Senator Christopher Jordan asked the director what the cost would be to implement these spaces and who would be responsible for paying for the car charges.

“It should not cost the university anything because JEA is funding it up to $7500. All we have to do is give them the two spaces,”Androuin said.

Records from the Sept. 12 Parking Advisory Council Meeting show that the university opened a capital improvement service request for installation costs.

Whether university funding has been used for the project is unclear.

According to a spring 2015 Student Life Survey, 98 percent of the 1095 students surveyed do not own an electric or hybrid plug-in vehicle, with 80 percent of those students not planning on purchasing a new car within the next year.

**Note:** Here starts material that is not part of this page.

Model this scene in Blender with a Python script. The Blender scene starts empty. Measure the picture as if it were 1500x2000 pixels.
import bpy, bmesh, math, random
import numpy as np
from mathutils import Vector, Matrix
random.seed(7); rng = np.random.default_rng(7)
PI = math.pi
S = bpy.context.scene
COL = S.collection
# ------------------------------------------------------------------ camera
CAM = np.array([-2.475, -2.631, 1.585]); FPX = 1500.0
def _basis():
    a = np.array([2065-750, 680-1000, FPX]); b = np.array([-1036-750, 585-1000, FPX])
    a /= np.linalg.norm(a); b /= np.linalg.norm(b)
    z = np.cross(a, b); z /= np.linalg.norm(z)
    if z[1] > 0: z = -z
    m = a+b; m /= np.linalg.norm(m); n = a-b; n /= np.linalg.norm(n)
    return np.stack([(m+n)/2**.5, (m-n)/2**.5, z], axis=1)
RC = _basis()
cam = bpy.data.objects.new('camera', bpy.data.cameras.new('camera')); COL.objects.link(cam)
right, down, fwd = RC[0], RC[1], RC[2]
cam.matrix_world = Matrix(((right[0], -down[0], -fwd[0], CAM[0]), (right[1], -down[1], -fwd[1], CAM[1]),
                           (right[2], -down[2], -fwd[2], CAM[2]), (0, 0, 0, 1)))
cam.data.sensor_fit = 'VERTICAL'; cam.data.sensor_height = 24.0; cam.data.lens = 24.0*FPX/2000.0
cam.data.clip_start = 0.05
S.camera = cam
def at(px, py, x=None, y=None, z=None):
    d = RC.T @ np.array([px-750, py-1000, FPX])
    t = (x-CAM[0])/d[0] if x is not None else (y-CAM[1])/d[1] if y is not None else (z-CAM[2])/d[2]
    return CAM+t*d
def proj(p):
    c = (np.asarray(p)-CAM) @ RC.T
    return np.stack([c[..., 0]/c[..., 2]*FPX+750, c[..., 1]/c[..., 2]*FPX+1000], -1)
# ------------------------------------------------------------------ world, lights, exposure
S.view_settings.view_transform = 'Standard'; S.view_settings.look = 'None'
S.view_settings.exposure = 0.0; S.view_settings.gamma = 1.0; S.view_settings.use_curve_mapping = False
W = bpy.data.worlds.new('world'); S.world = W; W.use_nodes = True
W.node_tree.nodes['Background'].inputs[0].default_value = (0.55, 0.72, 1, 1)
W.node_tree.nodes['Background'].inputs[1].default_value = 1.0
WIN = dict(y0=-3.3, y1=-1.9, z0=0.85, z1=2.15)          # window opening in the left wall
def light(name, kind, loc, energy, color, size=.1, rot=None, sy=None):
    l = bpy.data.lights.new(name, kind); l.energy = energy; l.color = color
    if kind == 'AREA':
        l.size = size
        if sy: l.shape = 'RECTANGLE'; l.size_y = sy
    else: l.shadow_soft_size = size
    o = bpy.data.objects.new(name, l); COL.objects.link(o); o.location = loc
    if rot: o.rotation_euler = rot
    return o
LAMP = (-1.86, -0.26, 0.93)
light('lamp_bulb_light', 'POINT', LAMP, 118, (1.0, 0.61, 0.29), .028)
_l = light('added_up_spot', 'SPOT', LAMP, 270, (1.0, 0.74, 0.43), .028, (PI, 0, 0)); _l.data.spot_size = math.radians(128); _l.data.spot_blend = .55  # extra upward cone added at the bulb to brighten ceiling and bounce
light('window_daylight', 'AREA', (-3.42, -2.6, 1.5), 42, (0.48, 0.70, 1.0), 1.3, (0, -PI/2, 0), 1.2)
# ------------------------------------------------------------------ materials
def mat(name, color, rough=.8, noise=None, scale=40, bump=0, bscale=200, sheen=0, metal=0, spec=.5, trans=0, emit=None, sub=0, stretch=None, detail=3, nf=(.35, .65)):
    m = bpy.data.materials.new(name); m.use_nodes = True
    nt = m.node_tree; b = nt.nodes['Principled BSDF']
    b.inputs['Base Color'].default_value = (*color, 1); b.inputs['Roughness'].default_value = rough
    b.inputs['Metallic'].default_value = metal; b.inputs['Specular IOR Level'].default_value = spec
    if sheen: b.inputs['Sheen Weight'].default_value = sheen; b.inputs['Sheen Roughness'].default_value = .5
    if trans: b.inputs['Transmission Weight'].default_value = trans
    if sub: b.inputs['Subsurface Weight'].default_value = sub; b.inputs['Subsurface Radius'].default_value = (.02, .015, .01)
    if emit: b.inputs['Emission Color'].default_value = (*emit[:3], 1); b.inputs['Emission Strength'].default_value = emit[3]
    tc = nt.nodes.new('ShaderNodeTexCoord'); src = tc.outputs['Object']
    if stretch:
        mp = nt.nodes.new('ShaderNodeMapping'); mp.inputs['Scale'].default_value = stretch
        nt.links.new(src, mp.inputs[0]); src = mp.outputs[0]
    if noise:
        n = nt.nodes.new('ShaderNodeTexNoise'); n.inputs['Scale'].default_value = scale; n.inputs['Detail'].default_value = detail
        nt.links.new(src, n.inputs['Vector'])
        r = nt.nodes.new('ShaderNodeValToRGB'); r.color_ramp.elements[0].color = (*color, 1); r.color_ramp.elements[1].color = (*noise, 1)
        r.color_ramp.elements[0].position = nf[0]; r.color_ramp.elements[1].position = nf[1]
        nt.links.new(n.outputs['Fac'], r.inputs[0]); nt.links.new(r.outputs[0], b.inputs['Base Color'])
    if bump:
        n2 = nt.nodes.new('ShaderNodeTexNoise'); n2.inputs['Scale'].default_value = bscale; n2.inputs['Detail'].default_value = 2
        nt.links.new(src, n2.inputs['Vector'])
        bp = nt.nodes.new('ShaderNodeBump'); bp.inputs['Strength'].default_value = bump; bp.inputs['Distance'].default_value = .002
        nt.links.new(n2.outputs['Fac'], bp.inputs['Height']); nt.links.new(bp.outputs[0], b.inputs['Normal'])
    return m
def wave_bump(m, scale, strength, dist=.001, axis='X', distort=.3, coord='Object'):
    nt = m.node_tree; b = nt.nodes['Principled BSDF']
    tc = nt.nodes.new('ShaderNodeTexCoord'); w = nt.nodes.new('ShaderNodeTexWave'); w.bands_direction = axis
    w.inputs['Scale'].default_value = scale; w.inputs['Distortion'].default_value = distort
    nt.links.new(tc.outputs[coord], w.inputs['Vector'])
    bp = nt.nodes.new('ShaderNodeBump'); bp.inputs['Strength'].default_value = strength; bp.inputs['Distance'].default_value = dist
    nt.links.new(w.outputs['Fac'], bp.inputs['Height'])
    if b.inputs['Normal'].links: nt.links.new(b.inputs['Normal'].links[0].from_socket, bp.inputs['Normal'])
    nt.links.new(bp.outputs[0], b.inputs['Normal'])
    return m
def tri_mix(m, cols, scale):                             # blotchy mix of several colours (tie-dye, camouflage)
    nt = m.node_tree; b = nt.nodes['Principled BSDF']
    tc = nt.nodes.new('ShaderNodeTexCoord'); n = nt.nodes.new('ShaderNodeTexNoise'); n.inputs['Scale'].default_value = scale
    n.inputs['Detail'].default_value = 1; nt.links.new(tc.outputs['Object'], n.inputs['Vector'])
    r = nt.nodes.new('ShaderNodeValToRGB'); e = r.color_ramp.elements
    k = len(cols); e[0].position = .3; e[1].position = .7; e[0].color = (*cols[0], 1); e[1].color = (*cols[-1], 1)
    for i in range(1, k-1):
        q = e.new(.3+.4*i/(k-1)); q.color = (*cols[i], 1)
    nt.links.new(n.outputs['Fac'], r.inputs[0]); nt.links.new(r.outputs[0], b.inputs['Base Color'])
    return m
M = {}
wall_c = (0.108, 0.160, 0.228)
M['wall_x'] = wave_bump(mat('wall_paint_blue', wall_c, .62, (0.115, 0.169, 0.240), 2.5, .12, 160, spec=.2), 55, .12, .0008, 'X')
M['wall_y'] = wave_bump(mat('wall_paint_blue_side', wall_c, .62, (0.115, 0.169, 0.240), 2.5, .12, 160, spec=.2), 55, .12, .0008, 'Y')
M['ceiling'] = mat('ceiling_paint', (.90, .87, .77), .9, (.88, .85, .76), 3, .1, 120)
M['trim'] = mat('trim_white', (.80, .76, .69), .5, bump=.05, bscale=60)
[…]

Student comments were recorded in response to the question, “Where would you like to see them installed?”

Responses varied, but included comments such as: “DO NOT waste my money on political agendas,” “Freaking everywhere,” “I don’t want my tuition to fund this activity,” “Please direct funds to more important projects,” and “I do not really care, they could be installed on the moon.”

Students who choose to utilize the stations will be responsible for paying the charging fees, according to Androuin.

A typical full car charge would run students between $2-$4, and the cost to the university would  be less than the cost of charging a cell phone.

According to the survey, 69 percent of students would prefer the charging stations to be placed in lot 18 if the project were to take place.

Charging stations would be constructed in lot 53, with installation planned to take place in Oct. 2016, according to a Parking Advisory Council release from Sept. 2015.